The mood changed completely after this, as he switched to soprano sax for what he calls an “Asian Medley”, of three Japanese tunes (Akatonbo, Arriang and Tsu Ba San Wo Kudasai), arranged by him most delicately. Almost as good on the smaller instrument, he caressed it into soft, barely audible notes pointed at the earth, or walked outside microphone range up front blowing directly at the audience, unamplified.
The gig ended with just two vocal pieces featuring Lisa Henry scatting away joyfully on Song 8 and Happy People. The last was really a dance jam as Garrett beckoned to listeners to take the floor, and the security guards held hands, not to jig, but nervously to cordon off the stage from undesirable people. The standards of creative improvisation dropped dramatically as the priority shifted to shaking limbs, the music to repeated rhythmic riffs, and the scene to a Goa-like rave, but hey, no complaints ? if this brings young fans to hear more jazz, Garrett has done it a service. His hip-hop voiceover invoking Calcutta may have attracted even more.
The sextet seemed quite taken aback that Calcuttans didn’t want the party to end at 10 pm, and they could have continued the otherwise short two-hour show. Brunner and bassist Kristopher Funn told me that Calcutta was far more receptive than Mumbai, where the audience sat tight with a stiff upper lip. That surprised me ? I would have expected the opposite. But even Garrett acknowledged that Calcuttans were “relaxed”, and Indians in general compared to listeners elsewhere.

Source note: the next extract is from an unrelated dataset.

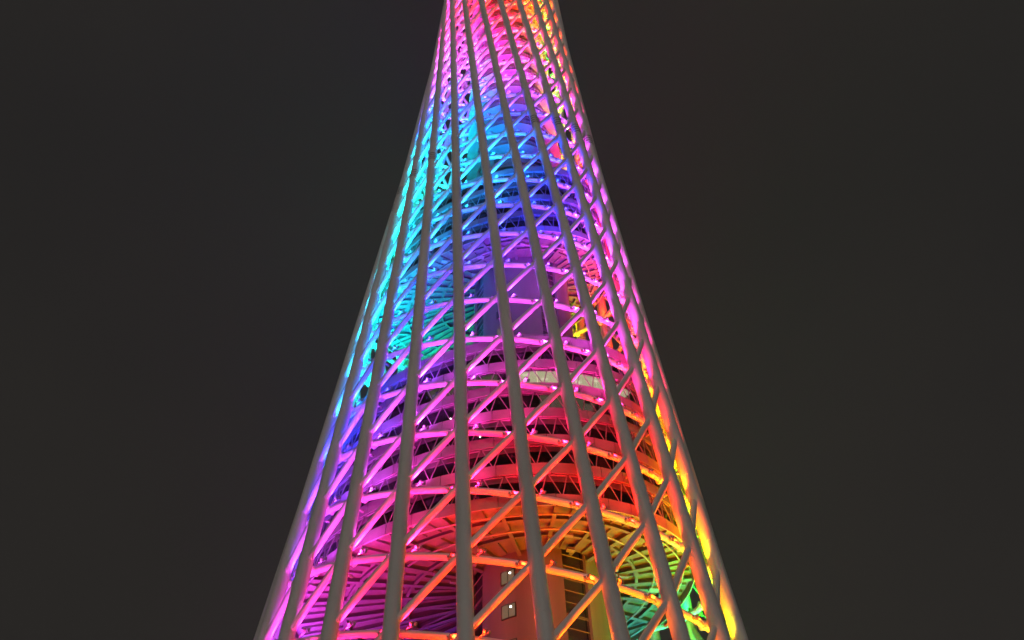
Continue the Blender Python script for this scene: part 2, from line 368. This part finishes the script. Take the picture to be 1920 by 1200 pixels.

Very unfortunately, young Nicholas Payton, rated fifth-best trumpeter by Downbeat, couldn’t make it to India, having hurt his lips, disabling his embouchure. And pianist Carlos McKinney suffered from a bad cough and cold, sounding slightly off-colour. But Brunner was a veritable dynamo, so charged up that at one point one of his sticks flew out of his hand and hit the ceiling. When I asked him how that happened, he disingenuously said he couldn’t remember anything. Meanwhile Funn appeared awed by the proceedings, but was actually in full control of bass throughout.
Let’s applaud American Centre heartily for returning to their old tradition of bringing us class acts. May we have more?